[START PROVIDED MATERIAL]

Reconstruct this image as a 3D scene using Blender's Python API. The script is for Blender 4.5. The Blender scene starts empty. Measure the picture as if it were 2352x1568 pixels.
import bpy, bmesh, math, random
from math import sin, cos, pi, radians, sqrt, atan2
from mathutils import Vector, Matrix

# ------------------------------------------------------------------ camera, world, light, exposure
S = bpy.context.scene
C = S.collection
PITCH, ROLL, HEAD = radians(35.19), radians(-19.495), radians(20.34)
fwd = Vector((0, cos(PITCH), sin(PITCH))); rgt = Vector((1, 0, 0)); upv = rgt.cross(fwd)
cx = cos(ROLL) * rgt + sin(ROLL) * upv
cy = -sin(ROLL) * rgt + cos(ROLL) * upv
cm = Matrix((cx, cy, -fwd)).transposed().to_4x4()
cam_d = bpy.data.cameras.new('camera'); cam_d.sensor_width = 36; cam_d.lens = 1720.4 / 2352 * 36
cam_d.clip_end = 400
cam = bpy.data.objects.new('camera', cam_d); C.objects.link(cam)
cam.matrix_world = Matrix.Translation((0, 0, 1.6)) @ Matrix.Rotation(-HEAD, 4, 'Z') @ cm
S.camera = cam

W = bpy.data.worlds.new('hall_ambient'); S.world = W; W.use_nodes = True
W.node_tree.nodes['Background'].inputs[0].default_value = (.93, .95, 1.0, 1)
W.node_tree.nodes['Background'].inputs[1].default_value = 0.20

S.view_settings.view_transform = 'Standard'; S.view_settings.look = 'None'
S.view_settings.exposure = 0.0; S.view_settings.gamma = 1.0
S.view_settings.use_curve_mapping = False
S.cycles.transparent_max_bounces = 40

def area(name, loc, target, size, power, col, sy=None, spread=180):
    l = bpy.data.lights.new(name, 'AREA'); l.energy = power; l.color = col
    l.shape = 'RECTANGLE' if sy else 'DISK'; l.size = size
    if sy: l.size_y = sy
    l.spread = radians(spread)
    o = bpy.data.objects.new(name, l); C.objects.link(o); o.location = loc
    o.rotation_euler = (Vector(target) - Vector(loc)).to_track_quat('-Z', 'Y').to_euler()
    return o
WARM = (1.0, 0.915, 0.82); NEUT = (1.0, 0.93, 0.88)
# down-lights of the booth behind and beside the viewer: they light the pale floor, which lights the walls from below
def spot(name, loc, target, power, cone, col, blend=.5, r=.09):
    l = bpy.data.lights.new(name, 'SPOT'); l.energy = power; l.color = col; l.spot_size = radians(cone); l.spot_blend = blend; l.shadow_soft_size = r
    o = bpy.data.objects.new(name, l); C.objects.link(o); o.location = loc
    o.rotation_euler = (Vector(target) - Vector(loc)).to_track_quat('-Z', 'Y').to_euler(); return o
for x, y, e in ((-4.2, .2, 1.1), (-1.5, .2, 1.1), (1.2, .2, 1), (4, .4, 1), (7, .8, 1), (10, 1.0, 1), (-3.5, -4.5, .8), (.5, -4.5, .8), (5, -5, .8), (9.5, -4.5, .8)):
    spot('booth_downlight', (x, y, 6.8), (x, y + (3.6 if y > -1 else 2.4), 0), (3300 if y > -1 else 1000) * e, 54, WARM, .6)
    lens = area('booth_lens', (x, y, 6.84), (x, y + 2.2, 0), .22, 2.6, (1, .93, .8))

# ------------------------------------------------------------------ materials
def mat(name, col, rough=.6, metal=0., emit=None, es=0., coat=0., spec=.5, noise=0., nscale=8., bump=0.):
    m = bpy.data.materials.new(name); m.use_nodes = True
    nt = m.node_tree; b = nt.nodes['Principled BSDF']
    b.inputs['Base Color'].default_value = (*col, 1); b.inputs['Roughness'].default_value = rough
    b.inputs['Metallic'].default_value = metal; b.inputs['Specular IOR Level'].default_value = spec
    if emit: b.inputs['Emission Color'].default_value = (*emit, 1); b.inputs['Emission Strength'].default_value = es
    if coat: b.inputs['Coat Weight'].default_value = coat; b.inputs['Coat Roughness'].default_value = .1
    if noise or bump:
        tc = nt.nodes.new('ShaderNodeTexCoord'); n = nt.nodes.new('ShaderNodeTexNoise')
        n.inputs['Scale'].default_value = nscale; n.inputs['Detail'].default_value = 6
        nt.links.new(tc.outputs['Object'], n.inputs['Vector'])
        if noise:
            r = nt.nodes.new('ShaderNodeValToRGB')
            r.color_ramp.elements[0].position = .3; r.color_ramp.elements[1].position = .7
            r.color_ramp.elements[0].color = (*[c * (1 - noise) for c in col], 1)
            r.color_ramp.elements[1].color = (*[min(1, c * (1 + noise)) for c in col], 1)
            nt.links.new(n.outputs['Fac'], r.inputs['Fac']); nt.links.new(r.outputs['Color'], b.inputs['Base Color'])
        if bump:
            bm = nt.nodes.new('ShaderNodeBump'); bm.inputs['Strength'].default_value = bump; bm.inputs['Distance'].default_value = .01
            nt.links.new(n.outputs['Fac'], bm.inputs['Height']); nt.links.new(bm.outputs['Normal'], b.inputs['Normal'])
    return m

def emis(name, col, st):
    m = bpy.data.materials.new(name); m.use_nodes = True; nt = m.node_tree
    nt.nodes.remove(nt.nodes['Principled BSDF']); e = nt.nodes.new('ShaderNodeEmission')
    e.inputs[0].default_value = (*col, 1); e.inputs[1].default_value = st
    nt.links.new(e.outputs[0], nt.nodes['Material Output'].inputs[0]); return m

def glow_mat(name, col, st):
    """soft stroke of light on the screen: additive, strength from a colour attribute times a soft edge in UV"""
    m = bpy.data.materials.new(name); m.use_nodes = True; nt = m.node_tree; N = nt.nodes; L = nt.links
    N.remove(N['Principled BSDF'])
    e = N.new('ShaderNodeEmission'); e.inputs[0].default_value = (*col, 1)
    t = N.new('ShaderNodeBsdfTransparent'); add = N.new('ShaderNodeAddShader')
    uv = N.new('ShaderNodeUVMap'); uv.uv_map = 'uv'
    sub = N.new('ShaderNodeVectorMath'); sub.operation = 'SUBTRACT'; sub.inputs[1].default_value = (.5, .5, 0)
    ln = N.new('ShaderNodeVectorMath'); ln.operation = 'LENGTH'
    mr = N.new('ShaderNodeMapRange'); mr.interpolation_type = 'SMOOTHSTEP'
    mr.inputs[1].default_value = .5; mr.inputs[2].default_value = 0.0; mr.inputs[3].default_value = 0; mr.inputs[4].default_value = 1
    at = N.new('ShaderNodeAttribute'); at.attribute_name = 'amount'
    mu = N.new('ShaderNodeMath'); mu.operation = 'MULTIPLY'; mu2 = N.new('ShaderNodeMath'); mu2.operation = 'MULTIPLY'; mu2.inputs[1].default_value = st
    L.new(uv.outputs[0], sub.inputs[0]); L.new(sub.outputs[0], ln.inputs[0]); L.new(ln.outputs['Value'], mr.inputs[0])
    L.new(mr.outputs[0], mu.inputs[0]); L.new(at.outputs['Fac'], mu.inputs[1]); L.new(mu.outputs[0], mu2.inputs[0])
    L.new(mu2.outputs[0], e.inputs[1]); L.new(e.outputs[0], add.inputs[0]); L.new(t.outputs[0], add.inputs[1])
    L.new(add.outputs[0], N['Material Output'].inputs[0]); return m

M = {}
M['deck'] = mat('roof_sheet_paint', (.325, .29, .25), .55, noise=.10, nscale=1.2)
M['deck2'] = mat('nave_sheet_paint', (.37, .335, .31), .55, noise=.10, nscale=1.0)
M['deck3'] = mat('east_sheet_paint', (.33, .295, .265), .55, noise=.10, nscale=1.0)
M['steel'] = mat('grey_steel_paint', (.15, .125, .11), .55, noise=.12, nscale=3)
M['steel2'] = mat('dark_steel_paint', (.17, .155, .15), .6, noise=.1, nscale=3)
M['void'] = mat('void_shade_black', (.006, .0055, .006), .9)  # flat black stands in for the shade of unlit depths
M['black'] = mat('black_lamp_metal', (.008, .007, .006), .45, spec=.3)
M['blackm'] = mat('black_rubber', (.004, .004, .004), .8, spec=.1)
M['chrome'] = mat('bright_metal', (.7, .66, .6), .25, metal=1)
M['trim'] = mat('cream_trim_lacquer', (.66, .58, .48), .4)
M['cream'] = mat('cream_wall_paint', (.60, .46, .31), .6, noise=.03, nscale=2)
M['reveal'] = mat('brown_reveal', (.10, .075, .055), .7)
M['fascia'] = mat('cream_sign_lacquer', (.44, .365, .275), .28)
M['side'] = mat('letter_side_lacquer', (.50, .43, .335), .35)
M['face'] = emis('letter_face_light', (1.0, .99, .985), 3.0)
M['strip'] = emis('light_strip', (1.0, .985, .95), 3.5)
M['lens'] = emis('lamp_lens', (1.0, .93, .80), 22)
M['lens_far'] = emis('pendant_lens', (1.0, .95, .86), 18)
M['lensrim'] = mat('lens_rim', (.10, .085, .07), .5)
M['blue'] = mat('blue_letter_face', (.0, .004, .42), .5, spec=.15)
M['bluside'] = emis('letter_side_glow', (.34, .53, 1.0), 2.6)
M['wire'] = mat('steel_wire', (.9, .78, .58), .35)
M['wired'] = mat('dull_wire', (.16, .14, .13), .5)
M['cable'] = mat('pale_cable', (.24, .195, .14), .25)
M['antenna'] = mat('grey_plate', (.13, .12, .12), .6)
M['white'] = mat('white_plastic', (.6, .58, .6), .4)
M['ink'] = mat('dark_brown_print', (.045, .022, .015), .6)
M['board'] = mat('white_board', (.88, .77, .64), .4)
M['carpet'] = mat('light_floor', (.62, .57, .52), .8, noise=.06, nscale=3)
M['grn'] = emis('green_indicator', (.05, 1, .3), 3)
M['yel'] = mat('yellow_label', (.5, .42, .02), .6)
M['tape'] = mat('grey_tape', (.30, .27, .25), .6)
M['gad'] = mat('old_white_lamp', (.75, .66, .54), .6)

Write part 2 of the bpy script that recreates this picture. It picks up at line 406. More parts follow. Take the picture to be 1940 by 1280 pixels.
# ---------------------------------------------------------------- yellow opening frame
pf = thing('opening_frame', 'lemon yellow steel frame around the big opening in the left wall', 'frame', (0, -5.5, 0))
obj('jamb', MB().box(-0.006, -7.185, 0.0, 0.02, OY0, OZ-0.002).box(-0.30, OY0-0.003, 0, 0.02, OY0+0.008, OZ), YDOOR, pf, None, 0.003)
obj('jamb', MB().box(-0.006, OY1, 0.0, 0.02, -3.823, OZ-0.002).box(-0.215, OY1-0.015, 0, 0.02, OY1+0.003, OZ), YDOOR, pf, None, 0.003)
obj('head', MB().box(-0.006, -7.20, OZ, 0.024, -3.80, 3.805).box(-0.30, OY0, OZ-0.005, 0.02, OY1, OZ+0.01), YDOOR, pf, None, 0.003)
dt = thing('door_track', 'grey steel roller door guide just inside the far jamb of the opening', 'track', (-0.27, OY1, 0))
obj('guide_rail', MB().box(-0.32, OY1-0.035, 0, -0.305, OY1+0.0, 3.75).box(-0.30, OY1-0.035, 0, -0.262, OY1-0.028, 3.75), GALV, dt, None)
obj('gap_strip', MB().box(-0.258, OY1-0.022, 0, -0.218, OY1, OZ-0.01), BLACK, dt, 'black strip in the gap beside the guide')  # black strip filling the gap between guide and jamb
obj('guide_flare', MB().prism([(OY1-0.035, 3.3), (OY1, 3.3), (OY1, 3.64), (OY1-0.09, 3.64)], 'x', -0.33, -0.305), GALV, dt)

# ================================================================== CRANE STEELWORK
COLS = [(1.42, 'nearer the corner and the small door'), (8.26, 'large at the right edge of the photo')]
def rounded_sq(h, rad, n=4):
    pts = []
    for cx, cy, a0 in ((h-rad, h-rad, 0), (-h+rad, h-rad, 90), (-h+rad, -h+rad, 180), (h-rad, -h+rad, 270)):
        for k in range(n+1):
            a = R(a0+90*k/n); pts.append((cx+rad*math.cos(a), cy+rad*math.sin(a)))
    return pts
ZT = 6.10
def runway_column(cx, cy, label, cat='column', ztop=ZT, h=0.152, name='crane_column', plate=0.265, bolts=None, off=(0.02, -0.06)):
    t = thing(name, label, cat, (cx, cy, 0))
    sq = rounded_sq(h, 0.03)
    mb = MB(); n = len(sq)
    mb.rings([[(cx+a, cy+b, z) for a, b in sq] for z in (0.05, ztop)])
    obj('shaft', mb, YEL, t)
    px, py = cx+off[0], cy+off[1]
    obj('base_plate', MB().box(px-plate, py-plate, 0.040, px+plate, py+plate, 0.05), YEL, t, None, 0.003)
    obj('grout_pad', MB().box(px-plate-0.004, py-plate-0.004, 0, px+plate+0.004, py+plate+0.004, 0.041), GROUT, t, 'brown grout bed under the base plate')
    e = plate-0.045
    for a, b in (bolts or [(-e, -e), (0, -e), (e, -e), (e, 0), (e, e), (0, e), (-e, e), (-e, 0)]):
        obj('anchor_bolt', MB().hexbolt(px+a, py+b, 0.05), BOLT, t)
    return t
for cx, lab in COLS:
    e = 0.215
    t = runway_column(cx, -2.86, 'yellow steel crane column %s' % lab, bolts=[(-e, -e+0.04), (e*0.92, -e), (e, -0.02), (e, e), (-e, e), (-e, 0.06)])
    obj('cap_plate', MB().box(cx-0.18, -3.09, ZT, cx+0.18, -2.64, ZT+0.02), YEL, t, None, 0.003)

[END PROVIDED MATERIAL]

GIVEN EXERCISE: Return every line above in which the string "script" occurs.

ANSWER TO THE PROBLEM:
Reconstruct this image as a 3D scene using Blender's Python API. The script is for Blender 4.5. The Blender scene starts empty. Measure the picture as if it were 2352x1568 pixels.
Write part 2 of the bpy script that recreates this picture. It picks up at line 406. More parts follow. Take the picture to be 1940 by 1280 pixels.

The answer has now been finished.